Tuesday, August 4, 2015

Sean Hill: Traveling Poet

This month I’ve had four traveling days—one of those included a 12-hour overnight layover at SeaTac. I’ve been on eight airplanes. This month I’ve had the good fortune to be a member of two different learning communities focused on writing. I got to hang out with some pretty cool folks. But I haven’t been writing as much as I would like. I’ve written some good notes about ideas for my next project. I’ve gotten down some images and lines. I’ve written the starts to a couple of poems. But I haven’t written a poem this month. I’ve been pleasantly occupying my time in other ways. Again, I feel fortunate that some of that time has been spent in the company of other writers thinking about writing. But that’s not how I get the writing done. I need to spend more time doing what I’m doing right now, but doing it with poems.

Over the years I’ve come to know certain things about my writing process. I know that it varies. I know that I need to print drafts in order to really see them and mark them up. I know that I need room to pace. I mean I need to be in a space that has enough room to take five to ten steps before turning around. Pacing helps me think. Clipboards come in handy with the pacing and drafting. Taking a walk in the neighborhood with a draft in my back pocket and a pen in my front helps. Reading helps a lot. I’ve never been big on “free writing.” I’ve never really been good at writing in times of upheaval. I usually write when I’m settled in a physically, mentally, and emotionally tranquil space. Wordworth’s definition of poetry rings true for me: “poetry is the spontaneous overflow of powerful feelings: it takes its origin from emotion recollected in tranquility.” I know that I need to spend time sitting or standing at the keyboard recollecting. I know that the anonymous bustle of a café is also conducive and sometimes necessary for me to write. I feel writing is a necessity that I haven’t prioritize enough recently. My goal is to complete a draft of the manuscript I’ve envisioned by this time next year. I need to plan to make that happen. I need to give myself the time and space and due dates to achieve that goal.

I’m not a blogger, but I’ve enjoyed this space here—this writing. Now I need to make some headway on some poems. Before I go, I want to thank the folks at 49 Writers for inviting me to be guest blogger here. 

Say, if writing feels like a necessity and we should all do what is it we need to do to make more a part of our lives, what is it that you do? What works for you all? Do you write everyday at a set time? Do you go to a particular place? Do you hold yourself accountable for a daily word count? Please share what works for you.

Sean Hill is the author of Dangerous Goods (Milkweed Editions, 2014) and Blood Ties & Brown Liquor (UGA Press, 2008). His poems have appeared in Callaloo, Harvard Review, Poetry, Tin House, and numerous other journals and anthologies. He’s currently a visiting professor in the creative writing program at UA-Fairbanks. More information can be found at www.seanhillpoetry.com.


Anonymous said...

I like to edit when I'm feeling ornery.
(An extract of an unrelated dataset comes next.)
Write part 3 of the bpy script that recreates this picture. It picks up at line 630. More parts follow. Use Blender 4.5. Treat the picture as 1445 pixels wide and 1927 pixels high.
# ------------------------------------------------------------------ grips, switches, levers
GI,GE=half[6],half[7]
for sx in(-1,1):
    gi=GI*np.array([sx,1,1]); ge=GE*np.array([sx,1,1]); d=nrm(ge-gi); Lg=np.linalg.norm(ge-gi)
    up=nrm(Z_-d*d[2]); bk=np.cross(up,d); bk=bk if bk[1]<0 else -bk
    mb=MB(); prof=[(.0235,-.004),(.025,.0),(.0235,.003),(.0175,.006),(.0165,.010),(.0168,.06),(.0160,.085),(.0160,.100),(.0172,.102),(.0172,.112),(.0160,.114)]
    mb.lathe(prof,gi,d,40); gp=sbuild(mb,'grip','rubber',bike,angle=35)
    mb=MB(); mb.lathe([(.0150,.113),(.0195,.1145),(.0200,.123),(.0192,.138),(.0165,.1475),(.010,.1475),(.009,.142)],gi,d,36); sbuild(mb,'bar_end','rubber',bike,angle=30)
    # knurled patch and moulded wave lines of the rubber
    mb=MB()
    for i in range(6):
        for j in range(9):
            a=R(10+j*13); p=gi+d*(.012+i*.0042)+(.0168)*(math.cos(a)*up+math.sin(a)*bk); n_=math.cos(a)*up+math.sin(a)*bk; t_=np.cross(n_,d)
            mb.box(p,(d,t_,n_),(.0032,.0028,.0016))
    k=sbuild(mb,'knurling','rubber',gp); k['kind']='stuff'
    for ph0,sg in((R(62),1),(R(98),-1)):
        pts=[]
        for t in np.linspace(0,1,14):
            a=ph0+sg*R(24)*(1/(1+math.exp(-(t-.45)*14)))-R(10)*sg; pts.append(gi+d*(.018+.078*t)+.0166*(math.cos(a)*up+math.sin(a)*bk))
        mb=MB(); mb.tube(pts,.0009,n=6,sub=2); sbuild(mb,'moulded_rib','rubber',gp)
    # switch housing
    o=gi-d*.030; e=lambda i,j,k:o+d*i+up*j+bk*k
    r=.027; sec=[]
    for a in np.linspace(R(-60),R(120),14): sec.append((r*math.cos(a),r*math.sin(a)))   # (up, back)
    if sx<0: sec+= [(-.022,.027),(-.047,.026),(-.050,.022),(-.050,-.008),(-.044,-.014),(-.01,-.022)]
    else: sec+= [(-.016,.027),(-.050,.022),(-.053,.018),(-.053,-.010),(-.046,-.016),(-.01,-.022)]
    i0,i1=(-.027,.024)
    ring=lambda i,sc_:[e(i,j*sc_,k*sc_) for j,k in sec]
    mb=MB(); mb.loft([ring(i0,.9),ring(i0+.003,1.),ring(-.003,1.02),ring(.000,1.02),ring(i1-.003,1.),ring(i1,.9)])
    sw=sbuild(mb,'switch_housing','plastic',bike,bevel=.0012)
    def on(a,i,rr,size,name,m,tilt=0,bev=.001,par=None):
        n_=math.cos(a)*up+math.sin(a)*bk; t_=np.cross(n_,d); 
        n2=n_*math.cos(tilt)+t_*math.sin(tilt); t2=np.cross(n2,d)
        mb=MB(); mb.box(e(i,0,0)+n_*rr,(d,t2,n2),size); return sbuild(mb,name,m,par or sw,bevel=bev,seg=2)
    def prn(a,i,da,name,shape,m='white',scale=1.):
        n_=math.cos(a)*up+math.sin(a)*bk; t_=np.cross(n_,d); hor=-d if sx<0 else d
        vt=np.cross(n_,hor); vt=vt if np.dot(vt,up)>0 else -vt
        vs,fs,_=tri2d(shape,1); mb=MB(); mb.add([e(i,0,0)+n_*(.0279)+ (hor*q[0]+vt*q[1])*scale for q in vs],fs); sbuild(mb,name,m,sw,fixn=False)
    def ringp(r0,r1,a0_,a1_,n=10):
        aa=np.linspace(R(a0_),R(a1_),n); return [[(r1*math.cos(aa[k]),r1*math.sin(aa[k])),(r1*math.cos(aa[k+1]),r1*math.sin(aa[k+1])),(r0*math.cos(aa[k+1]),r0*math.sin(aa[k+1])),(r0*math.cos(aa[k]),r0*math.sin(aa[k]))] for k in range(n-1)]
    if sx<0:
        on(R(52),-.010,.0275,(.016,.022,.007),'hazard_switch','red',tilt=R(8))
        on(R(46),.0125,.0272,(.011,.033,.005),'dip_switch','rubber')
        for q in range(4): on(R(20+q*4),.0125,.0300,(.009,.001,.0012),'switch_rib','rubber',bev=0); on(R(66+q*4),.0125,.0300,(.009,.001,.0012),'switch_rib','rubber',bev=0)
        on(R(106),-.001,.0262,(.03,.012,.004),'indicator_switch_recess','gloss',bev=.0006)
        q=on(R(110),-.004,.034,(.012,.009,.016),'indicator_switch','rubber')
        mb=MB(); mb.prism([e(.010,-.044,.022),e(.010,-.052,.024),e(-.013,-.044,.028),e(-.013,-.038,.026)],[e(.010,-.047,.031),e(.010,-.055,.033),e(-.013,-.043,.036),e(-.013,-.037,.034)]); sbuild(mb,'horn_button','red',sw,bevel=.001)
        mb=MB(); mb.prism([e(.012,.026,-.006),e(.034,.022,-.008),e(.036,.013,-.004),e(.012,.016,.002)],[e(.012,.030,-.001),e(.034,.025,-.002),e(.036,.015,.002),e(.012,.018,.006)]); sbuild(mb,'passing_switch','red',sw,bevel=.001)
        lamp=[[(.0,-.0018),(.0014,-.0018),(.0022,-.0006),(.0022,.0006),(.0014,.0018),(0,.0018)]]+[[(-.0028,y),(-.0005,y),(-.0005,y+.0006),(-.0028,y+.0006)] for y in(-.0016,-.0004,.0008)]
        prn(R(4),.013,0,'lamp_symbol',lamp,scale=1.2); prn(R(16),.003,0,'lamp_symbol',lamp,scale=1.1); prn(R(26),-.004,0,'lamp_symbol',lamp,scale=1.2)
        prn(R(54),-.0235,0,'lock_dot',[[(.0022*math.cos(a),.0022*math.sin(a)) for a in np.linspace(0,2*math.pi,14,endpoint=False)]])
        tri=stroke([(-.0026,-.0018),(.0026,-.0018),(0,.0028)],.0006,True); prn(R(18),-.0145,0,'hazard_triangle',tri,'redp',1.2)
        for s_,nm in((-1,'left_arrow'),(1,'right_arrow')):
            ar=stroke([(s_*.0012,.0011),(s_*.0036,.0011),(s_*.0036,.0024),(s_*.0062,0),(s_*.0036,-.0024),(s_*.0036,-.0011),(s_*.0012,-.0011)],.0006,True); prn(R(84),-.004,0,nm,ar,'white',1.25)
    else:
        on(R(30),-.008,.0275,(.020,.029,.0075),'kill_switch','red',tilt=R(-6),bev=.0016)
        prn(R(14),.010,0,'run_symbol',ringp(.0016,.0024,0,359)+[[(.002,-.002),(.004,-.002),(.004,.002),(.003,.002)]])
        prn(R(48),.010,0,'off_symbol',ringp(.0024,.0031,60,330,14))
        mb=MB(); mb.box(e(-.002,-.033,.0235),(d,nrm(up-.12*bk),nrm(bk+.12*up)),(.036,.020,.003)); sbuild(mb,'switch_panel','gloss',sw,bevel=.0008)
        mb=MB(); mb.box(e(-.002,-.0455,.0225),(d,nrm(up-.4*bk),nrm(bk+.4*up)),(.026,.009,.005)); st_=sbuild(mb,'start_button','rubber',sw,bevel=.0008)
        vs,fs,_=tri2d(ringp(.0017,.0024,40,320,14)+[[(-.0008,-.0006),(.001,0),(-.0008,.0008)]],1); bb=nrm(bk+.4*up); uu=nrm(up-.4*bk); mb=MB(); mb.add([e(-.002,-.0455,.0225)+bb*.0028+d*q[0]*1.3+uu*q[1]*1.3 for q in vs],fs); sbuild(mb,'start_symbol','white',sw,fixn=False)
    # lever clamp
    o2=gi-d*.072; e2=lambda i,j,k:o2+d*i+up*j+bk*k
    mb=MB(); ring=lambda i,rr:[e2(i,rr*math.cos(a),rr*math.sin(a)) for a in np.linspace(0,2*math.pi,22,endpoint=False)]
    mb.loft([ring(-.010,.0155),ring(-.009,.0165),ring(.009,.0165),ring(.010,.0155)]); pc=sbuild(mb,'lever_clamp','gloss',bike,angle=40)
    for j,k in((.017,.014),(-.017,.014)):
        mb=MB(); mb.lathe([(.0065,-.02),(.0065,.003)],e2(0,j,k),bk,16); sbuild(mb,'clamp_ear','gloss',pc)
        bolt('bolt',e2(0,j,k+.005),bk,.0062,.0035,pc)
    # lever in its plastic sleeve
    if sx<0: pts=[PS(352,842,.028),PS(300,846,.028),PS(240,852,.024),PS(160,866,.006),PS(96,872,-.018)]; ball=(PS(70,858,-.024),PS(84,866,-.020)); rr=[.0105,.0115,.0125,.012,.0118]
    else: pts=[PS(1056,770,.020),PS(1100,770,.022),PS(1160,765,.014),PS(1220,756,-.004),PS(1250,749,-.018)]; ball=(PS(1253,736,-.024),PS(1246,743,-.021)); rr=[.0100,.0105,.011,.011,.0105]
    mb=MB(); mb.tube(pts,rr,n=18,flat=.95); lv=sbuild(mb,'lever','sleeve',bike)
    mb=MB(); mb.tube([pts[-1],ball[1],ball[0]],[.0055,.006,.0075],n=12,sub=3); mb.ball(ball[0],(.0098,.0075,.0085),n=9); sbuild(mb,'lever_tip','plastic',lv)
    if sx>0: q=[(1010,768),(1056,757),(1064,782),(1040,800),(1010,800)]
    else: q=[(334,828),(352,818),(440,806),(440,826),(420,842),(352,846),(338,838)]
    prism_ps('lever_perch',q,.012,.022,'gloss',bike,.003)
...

That way it's much easier to not get attached to my words.
Also, I keep a file called CUTS where I put all the big chunks of darlings that I delete from the manuscript. This way, it's easier to cut knowing that if I second guess myself I can always retrieve those precious words, which I very rarely do.
Since my muse hardly ever visits anymore I have to rely on sheer resolve. So, when I do sit down to write, I write my a** off without stopping.

Lynn Lovegreen said...

There are as many ways to write as there are writers. For me, if I don't schedule writing time, it doesn't happen. So I usually write first thing in the morning, before I get caught up with my to-do list. I do my creative writing in the morning and my business stuff in the afternoon (emails, social media, etc.).

I have a couple groups of critique partners that give me great feedback, so I often share a chapter at a time once I think I know where the book is going. They help me see what works and what is going off the tracks as I go along. Then I use them again as I revise. For me, it takes a group effort, but I still choose what ends up on the page.